What needs to be done:
Emit the data below verbatim, stripping out any pictures.

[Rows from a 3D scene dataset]

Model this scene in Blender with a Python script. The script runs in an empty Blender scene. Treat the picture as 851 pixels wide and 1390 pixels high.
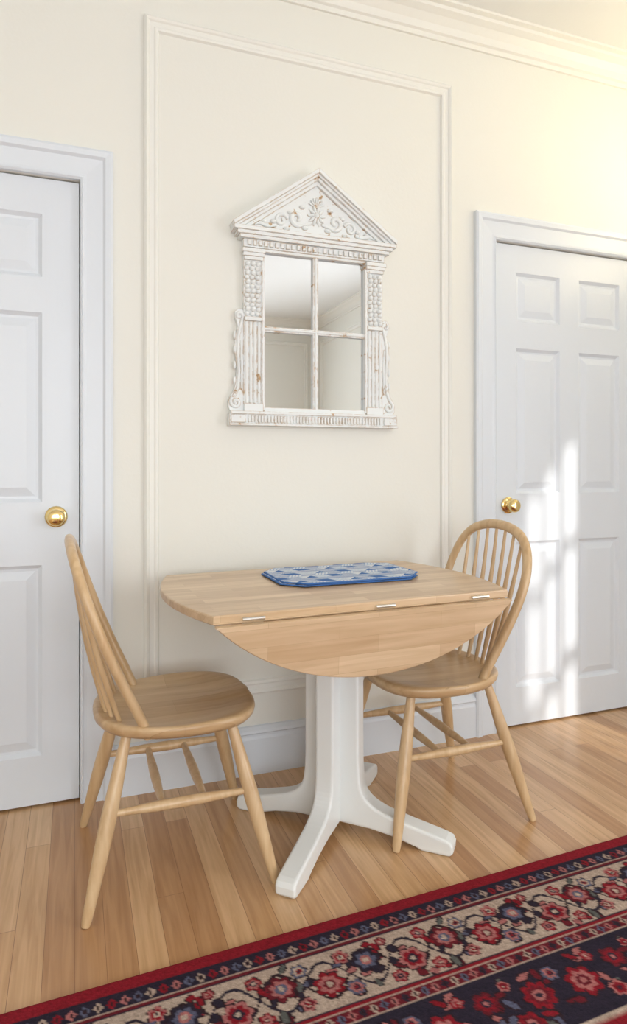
import bpy, math, random
import numpy as np
from mathutils import Vector, Matrix
random.seed(3)
sc = bpy.context.scene
try:
    sc.view_settings.view_transform = 'Standard'
    sc.view_settings.look = 'None'
except Exception as e:
    print(e)
W = 2.262      # y of the back wall surface
CEIL = 2.90
XL, XR, YR = -2.3, 2.85, -3.1

# ------------------------------------------------------------ materials
def new_mat(name):
    m = bpy.data.materials.new(name); m.use_nodes = True
    nt = m.node_tree
    return m, nt, nt.nodes['Principled BSDF']
def N(nt, t, **kw):
    n = nt.nodes.new(t)
    for k, v in kw.items(): setattr(n, k, v)
    return n
def L(nt, a, b): nt.links.new(a, b)
def paint_mat(name, col, rough=0.5, bump=0.03, scale=60, var=0.01):
    m, nt, b = new_mat(name)
    tc = N(nt, 'ShaderNodeTexCoord')
    no = N(nt, 'ShaderNodeTexNoise'); no.inputs['Scale'].default_value = scale; no.inputs['Detail'].default_value = 4
    L(nt, tc.outputs['Object'], no.inputs['Vector'])
    n2 = N(nt, 'ShaderNodeTexNoise'); n2.inputs['Scale'].default_value = 1.3
    L(nt, tc.outputs['Object'], n2.inputs['Vector'])
    cr = N(nt, 'ShaderNodeValToRGB')
    cr.color_ramp.elements[0].color = tuple(max(0, c - var) for c in col) + (1,)
    cr.color_ramp.elements[1].color = tuple(min(1, c + var) for c in col) + (1,)
    L(nt, n2.outputs['Fac'], cr.inputs['Fac']); L(nt, cr.outputs['Color'], b.inputs['Base Color'])
    bu = N(nt, 'ShaderNodeBump'); bu.inputs['Strength'].default_value = bump; bu.inputs['Distance'].default_value = 0.01
    L(nt, no.outputs['Fac'], bu.inputs['Height']); L(nt, bu.outputs['Normal'], b.inputs['Normal'])
    b.inputs['Roughness'].default_value = rough
    return m
M_wall = paint_mat('wall_paint_cream', (0.825, 0.817, 0.762), 0.6, 0.04, 90)
M_trimcream = paint_mat('trim_paint_cream', (0.85, 0.845, 0.80), 0.4)
M_white = paint_mat('trim_paint_white', (0.745, 0.79, 0.85), 0.35)
M_ceil = paint_mat('ceiling_paint', (0.85, 0.86, 0.85), 0.8)
M_tablewhite = paint_mat('table_paint_white', (0.84, 0.86, 0.85), 0.3)

def wood_mat(name, c1, c2, axis=2, stave=None, rough=0.35, dark=None):
    m, nt, b = new_mat(name)
    tc = N(nt, 'ShaderNodeTexCoord')
    mp = N(nt, 'ShaderNodeMapping')
    sc_ = [28, 28, 28]; sc_[axis] = 2.0
    mp.inputs['Scale'].default_value = sc_
    L(nt, tc.outputs['Object'], mp.inputs['Vector'])
    no = N(nt, 'ShaderNodeTexNoise'); no.inputs['Scale'].default_value = 1.6; no.inputs['Detail'].default_value = 6; no.inputs['Distortion'].default_value = 0.6
    L(nt, mp.outputs['Vector'], no.inputs['Vector'])
    cr = N(nt, 'ShaderNodeValToRGB')
    cr.color_ramp.elements[0].position = 0.3; cr.color_ramp.elements[1].position = 0.7
    cr.color_ramp.elements[0].color = (*c1, 1); cr.color_ramp.elements[1].color = (*c2, 1)
    L(nt, no.outputs['Fac'], cr.inputs['Fac'])
    out = cr.outputs['Color']
    if stave:
        sx = N(nt, 'ShaderNodeSeparateXYZ'); L(nt, tc.outputs['Object'], sx.inputs[0])
        ad = N(nt, 'ShaderNodeMath', operation='ADD'); L(nt, sx.outputs['Y'], ad.inputs[0]); L(nt, sx.outputs['Z'], ad.inputs[1])
        cb = N(nt, 'ShaderNodeCombineXYZ'); L(nt, sx.outputs['X'], cb.inputs['X']); L(nt, ad.outputs[0], cb.inputs['Y'])
        br = N(nt, 'ShaderNodeTexBrick'); br.offset = 0.37; br.offset_frequency = 2
        br.inputs['Scale'].default_value = 1; br.inputs['Brick Width'].default_value = stave[0]; br.inputs['Row Height'].default_value = stave[1]
        br.inputs['Mortar Size'].default_value = 0.0004
        br.inputs['Color1'].default_value = (0.76, 0.68, 0.60, 1); br.inputs['Color2'].default_value = (1.0, 1.0, 1.0, 1); br.inputs['Mortar'].default_value = (0.65, 0.58, 0.5, 1)
        L(nt, cb.outputs[0], br.inputs['Vector'])
        mx = N(nt, 'ShaderNodeMix', data_type='RGBA', blend_type='MULTIPLY'); mx.inputs['Factor'].default_value = 0.85
        L(nt, out, mx.inputs[6]); L(nt, br.outputs['Color'], mx.inputs[7]); out = mx.outputs[2]
    L(nt, out, b.inputs['Base Color'])
    b.inputs['Roughness'].default_value = rough
    b.inputs['Coat Weight'].default_value = 0.25; b.inputs['Coat Roughness'].default_value = 0.2
    return m
WA, WB = (0.57, 0.37, 0.19), (0.71, 0.51, 0.295)
M_chair = wood_mat('beech_wood', WA, WB, 2)
M_seat = wood_mat('beech_seat_wood', WA, WB, 0, stave=(2.0, 0.11))
M_top = wood_mat('beech_butcher_block', (0.61, 0.43, 0.255), (0.77, 0.58, 0.385), 0, stave=(0.30, 0.042))

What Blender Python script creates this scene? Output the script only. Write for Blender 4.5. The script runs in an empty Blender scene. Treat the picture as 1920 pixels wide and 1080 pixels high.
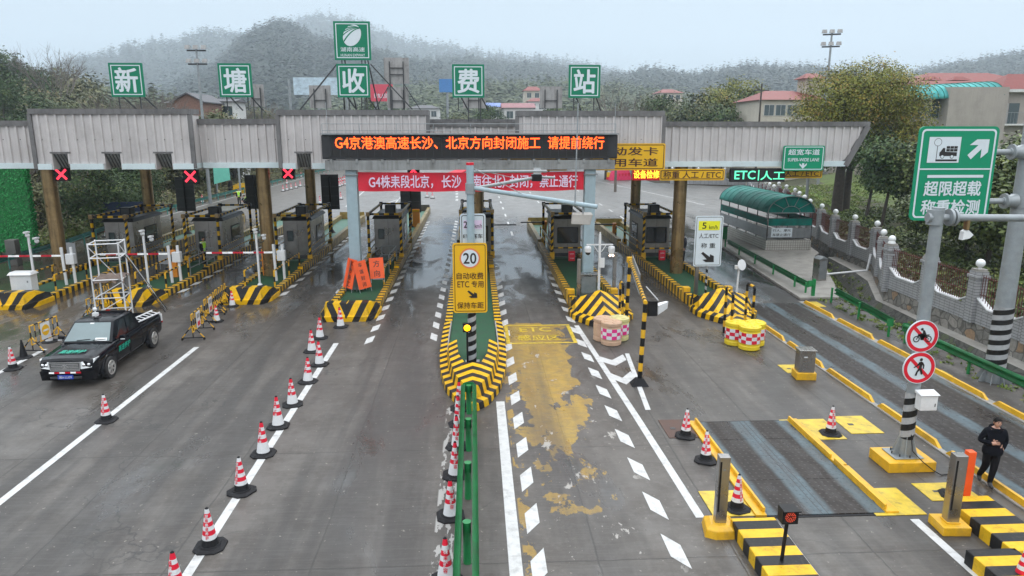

Final answer:
Model this scene in Blender with a Python script. The script runs in an empty Blender scene. Treat the picture as 851 pixels wide and 1390 pixels high.
import bpy, math, random
import numpy as np
from mathutils import Vector, Matrix
random.seed(3)
sc = bpy.context.scene
try:
    sc.view_settings.view_transform = 'Standard'
    sc.view_settings.look = 'None'
except Exception as e:
    print(e)
W = 2.262      # y of the back wall surface
CEIL = 2.90
XL, XR, YR = -2.3, 2.85, -3.1

# ------------------------------------------------------------ materials
def new_mat(name):
    m = bpy.data.materials.new(name); m.use_nodes = True
    nt = m.node_tree
    return m, nt, nt.nodes['Principled BSDF']
def N(nt, t, **kw):
    n = nt.nodes.new(t)
    for k, v in kw.items(): setattr(n, k, v)
    return n
def L(nt, a, b): nt.links.new(a, b)
def paint_mat(name, col, rough=0.5, bump=0.03, scale=60, var=0.01):
    m, nt, b = new_mat(name)
    tc = N(nt, 'ShaderNodeTexCoord')
    no = N(nt, 'ShaderNodeTexNoise'); no.inputs['Scale'].default_value = scale; no.inputs['Detail'].default_value = 4
    L(nt, tc.outputs['Object'], no.inputs['Vector'])
    n2 = N(nt, 'ShaderNodeTexNoise'); n2.inputs['Scale'].default_value = 1.3
    L(nt, tc.outputs['Object'], n2.inputs['Vector'])
    cr = N(nt, 'ShaderNodeValToRGB')
    cr.color_ramp.elements[0].color = tuple(max(0, c - var) for c in col) + (1,)
    cr.color_ramp.elements[1].color = tuple(min(1, c + var) for c in col) + (1,)
    L(nt, n2.outputs['Fac'], cr.inputs['Fac']); L(nt, cr.outputs['Color'], b.inputs['Base Color'])
    bu = N(nt, 'ShaderNodeBump'); bu.inputs['Strength'].default_value = bump; bu.inputs['Distance'].default_value = 0.01
    L(nt, no.outputs['Fac'], bu.inputs['Height']); L(nt, bu.outputs['Normal'], b.inputs['Normal'])
    b.inputs['Roughness'].default_value = rough
    return m
M_wall = paint_mat('wall_paint_cream', (0.825, 0.817, 0.762), 0.6, 0.04, 90)
M_trimcream = paint_mat('trim_paint_cream', (0.85, 0.845, 0.80), 0.4)
M_white = paint_mat('trim_paint_white', (0.745, 0.79, 0.85), 0.35)
M_ceil = paint_mat('ceiling_paint', (0.85, 0.86, 0.85), 0.8)
M_tablewhite = paint_mat('table_paint_white', (0.84, 0.86, 0.85), 0.3)

def wood_mat(name, c1, c2, axis=2, stave=None, rough=0.35, dark=None):
    m, nt, b = new_mat(name)
    tc = N(nt, 'ShaderNodeTexCoord')
    mp = N(nt, 'ShaderNodeMapping')
    sc_ = [28, 28, 28]; sc_[axis] = 2.0
    mp.inputs['Scale'].default_value = sc_
    L(nt, tc.outputs['Object'], mp.inputs['Vector'])
    no = N(nt, 'ShaderNodeTexNoise'); no.inputs['Scale'].default_value = 1.6; no.inputs['Detail'].default_value = 6; no.inputs['Distortion'].default_value = 0.6
    L(nt, mp.outputs['Vector'], no.inputs['Vector'])
    cr = N(nt, 'ShaderNodeValToRGB')
    cr.color_ramp.elements[0].position = 0.3; cr.color_ramp.elements[1].position = 0.7
    cr.color_ramp.elements[0].color = (*c1, 1); cr.color_ramp.elements[1].color = (*c2, 1)
    L(nt, no.outputs['Fac'], cr.inputs['Fac'])
    out = cr.outputs['Color']
    if stave:
        sx = N(nt, 'ShaderNodeSeparateXYZ'); L(nt, tc.outputs['Object'], sx.inputs[0])
        ad = N(nt, 'ShaderNodeMath', operation='ADD'); L(nt, sx.outputs['Y'], ad.inputs[0]); L(nt, sx.outputs['Z'], ad.inputs[1])
        cb = N(nt, 'ShaderNodeCombineXYZ'); L(nt, sx.outputs['X'], cb.inputs['X']); L(nt, ad.outputs[0], cb.inputs['Y'])
        br = N(nt, 'ShaderNodeTexBrick'); br.offset = 0.37; br.offset_frequency = 2
        br.inputs['Scale'].default_value = 1; br.inputs['Brick Width'].default_value = stave[0]; br.inputs['Row Height'].default_value = stave[1]
        br.inputs['Mortar Size'].default_value = 0.0004
        br.inputs['Color1'].default_value = (0.76, 0.68, 0.60, 1); br.inputs['Color2'].default_value = (1.0, 1.0, 1.0, 1); br.inputs['Mortar'].default_value = (0.65, 0.58, 0.5, 1)
        L(nt, cb.outputs[0], br.inputs['Vector'])
        mx = N(nt, 'ShaderNodeMix', data_type='RGBA', blend_type='MULTIPLY'); mx.inputs['Factor'].default_value = 0.85
        L(nt, out, mx.inputs[6]); L(nt, br.outputs['Color'], mx.inputs[7]); out = mx.outputs[2]
    L(nt, out, b.inputs['Base Color'])
    b.inputs['Roughness'].default_value = rough
    b.inputs['Coat Weight'].default_value = 0.25; b.inputs['Coat Roughness'].default_value = 0.2
    return m
WA, WB = (0.57, 0.37, 0.19), (0.71, 0.51, 0.295)
M_chair = wood_mat('beech_wood', WA, WB, 2)
M_seat = wood_mat('beech_seat_wood', WA, WB, 0, stave=(2.0, 0.11))
M_top = wood_mat('beech_butcher_block', (0.61, 0.43, 0.255), (0.77, 0.58, 0.385), 0, stave=(0.30, 0.042))

What Blender Python script creates this scene? Output the script only. Write for Blender 4.5. The script runs in an empty Blender scene. Treat the picture as 1920 pixels wide and 1080 pixels high.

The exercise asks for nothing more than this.